▼
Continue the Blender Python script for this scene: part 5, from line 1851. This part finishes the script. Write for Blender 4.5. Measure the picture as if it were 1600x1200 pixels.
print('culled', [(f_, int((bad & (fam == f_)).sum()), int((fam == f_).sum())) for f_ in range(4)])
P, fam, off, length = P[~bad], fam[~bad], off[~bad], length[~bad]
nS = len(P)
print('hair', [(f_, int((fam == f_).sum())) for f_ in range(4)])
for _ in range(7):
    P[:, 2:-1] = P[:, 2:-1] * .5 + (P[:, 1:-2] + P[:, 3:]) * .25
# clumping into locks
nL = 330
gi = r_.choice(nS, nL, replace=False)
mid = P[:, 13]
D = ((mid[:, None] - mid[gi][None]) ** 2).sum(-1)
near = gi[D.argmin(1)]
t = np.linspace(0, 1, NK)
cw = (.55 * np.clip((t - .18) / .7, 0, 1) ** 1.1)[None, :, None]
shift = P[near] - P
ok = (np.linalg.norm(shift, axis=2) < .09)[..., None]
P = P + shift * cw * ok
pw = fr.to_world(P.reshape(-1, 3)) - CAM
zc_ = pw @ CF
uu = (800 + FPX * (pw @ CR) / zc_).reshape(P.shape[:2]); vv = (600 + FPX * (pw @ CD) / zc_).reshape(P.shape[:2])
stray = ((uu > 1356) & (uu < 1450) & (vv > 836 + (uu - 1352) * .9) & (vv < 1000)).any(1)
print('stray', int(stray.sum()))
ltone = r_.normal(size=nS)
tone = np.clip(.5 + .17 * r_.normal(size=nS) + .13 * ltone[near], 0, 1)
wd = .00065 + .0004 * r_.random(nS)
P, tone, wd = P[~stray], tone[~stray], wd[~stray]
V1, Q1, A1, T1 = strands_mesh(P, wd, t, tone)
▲
Quote the data in full, keeping each word unchanged.

Continue the Blender Python script for this scene: part 5, from line 1851. This part finishes the script. Write for Blender 4.5. Measure the picture as if it were 1600x1200 pixels.
print('culled', [(f_, int((bad & (fam == f_)).sum()), int((fam == f_).sum())) for f_ in range(4)])
P, fam, off, length = P[~bad], fam[~bad], off[~bad], length[~bad]
nS = len(P)
print('hair', [(f_, int((fam == f_).sum())) for f_ in range(4)])
for _ in range(7):
    P[:, 2:-1] = P[:, 2:-1] * .5 + (P[:, 1:-2] + P[:, 3:]) * .25
# clumping into locks
nL = 330
gi = r_.choice(nS, nL, replace=False)
mid = P[:, 13]
D = ((mid[:, None] - mid[gi][None]) ** 2).sum(-1)
near = gi[D.argmin(1)]
t = np.linspace(0, 1, NK)
cw = (.55 * np.clip((t - .18) / .7, 0, 1) ** 1.1)[None, :, None]
shift = P[near] - P
ok = (np.linalg.norm(shift, axis=2) < .09)[..., None]
P = P + shift * cw * ok
pw = fr.to_world(P.reshape(-1, 3)) - CAM
zc_ = pw @ CF
uu = (800 + FPX * (pw @ CR) / zc_).reshape(P.shape[:2]); vv = (600 + FPX * (pw @ CD) / zc_).reshape(P.shape[:2])
stray = ((uu > 1356) & (uu < 1450) & (vv > 836 + (uu - 1352) * .9) & (vv < 1000)).any(1)
print('stray', int(stray.sum()))
ltone = r_.normal(size=nS)
tone = np.clip(.5 + .17 * r_.normal(size=nS) + .13 * ltone[near], 0, 1)
wd = .00065 + .0004 * r_.random(nS)
P, tone, wd = P[~stray], tone[~stray], wd[~stray]
V1, Q1, A1, T1 = strands_mesh(P, wd, t, tone)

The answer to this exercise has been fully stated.